Organizations that are heavy users of AWS often battle to maintain a supervision amid a wealth of corporate accounts. Most times, companies will have business rules, policies, and processes to single out various constituencies across the business. One way to streamline such a widespread and diverse base of public cloud users is to execute multiple cloud accounts which assigns one account to each primary usage group where users, service permissions, billing and other facets of the account might differ significantly from other groups. Using multiple smaller accounts has many benefits, including easier portability if any firm opts to migrate to a different cloud, quick comebacks to security breaches by detecting and isolating that account etc.

Control Tower is a service devised to aid organizations in AWS multi-account management within AWS cloud environments. Amazon added AWS Control Tower to address such issues and give admins the ability to manage multiple cloud accounts through one interface. It offers a very straightforward approach to set up and govern an AWS multi-account environment.

AWS Control Tower provides an effortless way called a landing zone for this purpose following all regulatory best practices. AWS Control Tower orchestrates the capacities of various other AWS services, including AWS Organizations, AWS Service Catalog, and AWS Single Sign-on, to build a landing zone. AWS Control Tower also establishes blueprints, which are policies a company’s accounts must stick to. The blueprints encapsulate workflows and best practices for identity and access management, security, monitoring, logging and so on. AWS customers can implement AWS Control Tower, extend authority into new or existing accounts, and gain visibility into their compliance status quickly. If you are building a new AWS environment, starting out on your journey to AWS or starting a new cloud initiative, Control Tower will help you get started quickly with governance and best practices built in.

AWS Control Tower has the following features:

  • Landing zone – A landing zone is a well-architected, multi-account environment that is based on security and compliance best practices A landing zone can scale to fit the needs of an enterprise of any size.
  • Guardrails – A guardrail is a high-level rule that provides ongoing governance for your entire AWS environment. Three categories of guidance apply to the two kinds (preventive and detective) Guardrails: Mandatory, Strongly recommended, or Elective.
  • Account Factory – An Account Factory is a configurable account template that helps to standardize the provisioning of new accounts with pre-approved account configurations.
  • Dashboard – The dashboard offers continuous oversight of your landing zone to your team of central cloud administrators.

Although a Control Tower can be the best answer for organizations that struggle to manage multiple cloud accounts, it is vital to understand the service’s limitations and let’s look at some best practices for multi-account management in AWS.

LIMITATIONS OF AWS CONTROL TOWER

Although the premise of AWS Control Tower is convincing, the service has notable constraints.

The primary concern is the overall requirement for new accounts. AWS Control Tower does not support existing accounts or sub-accounts presently, so companies that already use AWS will have to create/ re-create accounts from scratch to handle them through the Control Tower.

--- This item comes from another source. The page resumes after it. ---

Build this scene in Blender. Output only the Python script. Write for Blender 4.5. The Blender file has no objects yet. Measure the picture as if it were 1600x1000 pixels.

Each AWS service enforces its own usage limits — or quotas, as AWS calls them. There are also functional quotas in memory, timeouts, space allocated to environment variables, space for policies, burst concurrency, invocation frequency, payload size and more.

Some Amazon cloud services, or settings may not be fully compatible with AWS Control Tower, like AWS Organizations. Admins can establish permission guardrails in AWS Organizations, (Organizational Unit) OU’s created outside of any the service will not be supported by Control Tower. Thus, pre-existing OUs are not supported in AWS Control Tower.

One of the best approaches to implementing the AWS Control Tower is to start small with new account deployments and build your service use over time. It is not necessarily applicable for existing, large multi-account deployments.

MULTI-ACCOUNT BEST PRACTICES

Despite such management challenges, there are still significant best practices that can help to facilitate multi-account environments in Amazon’s cloud.

Selecting regions carefully

When consolidating multiple accounts through a tool such as AWS Control Tower, the selection of a “home” region is particularly important since the accounts generated through the tool will be created within the selected region. Since not every cloud service from amazon is available in all regions, it is better to create accounts in the regions where all services and resources required to deploy a workload is available. Creating accounts in multiple regions is also useful so that resources and workloads can be deployed closer to users.

Refine resources

Organizations that use and manage multiple account users and managers find it frustrating that resources and services available in one account might not be available in other accounts. It is the responsibility of the account admin to allow access to all the resources required to support the services and workloads under an account once its created. This reduces costs and limits attack vectors. It is vital to communicate those parameters to users of each account.

Some businesses choose to standardize a minimum suite of services to institute a common foundation of resources for all accounts, but the onus is on the account owners to outline what is or is not available.